A good short story is closer to a good poem than a good novel. It's compact, efficient, it gets in, leaves you with a memory you'll carry a lifetime, and then gets out in just a few pages. The Ones Who Walk Away From Omelas manages to do it in just a few pages. The Lottery isn't much longer than an episode of Night Vale, and it generated more outrage and hate mail than just about anything the New Yorker has ever published.

So let's go to the person who first taught me how to write a short story: Ray Bradbury. Ray Bradbury wrote hundreds, maybe thousands, of short stories in his life, and had a mastery of the form few writers ever achieve. I read many of his collections as a child, but I started here, with my mother's copy of The Illustrated Man (pictured on the left. At this point it's so fragile that I will be reading the version on the right.)

Will every one of these short stories hold up? They were written by a white guy in 1951, so probably not! But I know for a fact there are some absolute classics in here.

-Joseph

Here's a schedule:

Monday 6/30 through the end of "The Highway"

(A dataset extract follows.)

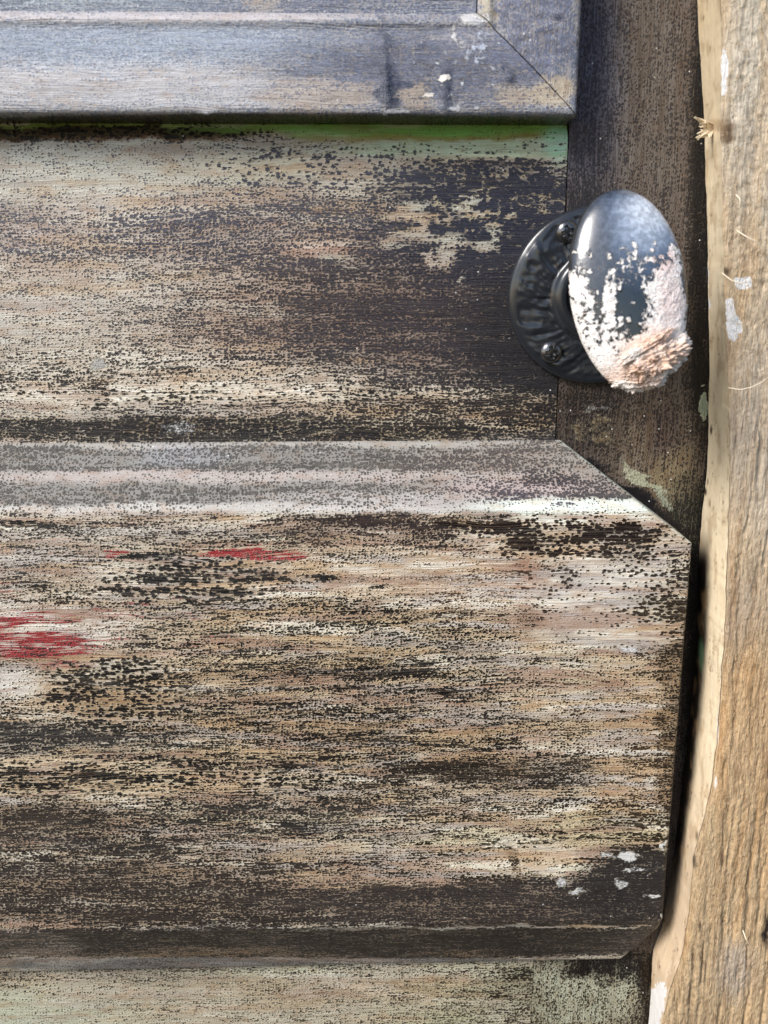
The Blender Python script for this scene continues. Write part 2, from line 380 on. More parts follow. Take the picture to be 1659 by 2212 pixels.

Monday 7/7 through the end of "The Last Night of the World"

Monday 7/14 off because I'm on vacation

Monday 7/21 through the end of "The Concrete Mixer"

Monday 7/28 through the end of the book

Comments

This is one of my favorite books!

Christmas Lamoureux

Which is the proper edition? The one I’m reading has rocket man, fire balloons, exiles and the concrete mixer. There’s no Usher II or The Playground It’s Simon & Schuster from 2012

nickelcurry

I last read this back in the 1970's. Looking forward to giving it a re-read. Be sure you have the proper edition. From Wikipedia: The British edition, first published in 1952 by Hart-Davis omits "The Rocket Man", "The Fire Balloons", "The Exiles" and "The Concrete Mixer", and adds "Usher II" from The Martian Chronicles and "The Playground". Editions published by Avon Books in 1997 and William Morrow in 2001 omit "The Fire Balloons"

Michael Frasca

As weird as it sounds, this is a comfort read for me. I’ve probably reread it about 23 times.

WonderlandGrrl

Looking forward to a Bradbury work!

Britiny Hommey

I pulled my copy off my shelves. It's the same edition as yours on the left but not in quite as fragile a condition. It's torn and worn but still in readable condition. It was my Dad's copy. I first read it in the mid-1970s. At some juncture it became part of my library instead. A number of his books did. Those I have still because his massive library burned in a house fire a couple of decades ago. I'm glad I have them. He died in 2022. I miss him so much. I'll be thinking of him as I read it again. (My copy is the 6th printing of that edition in June 1967.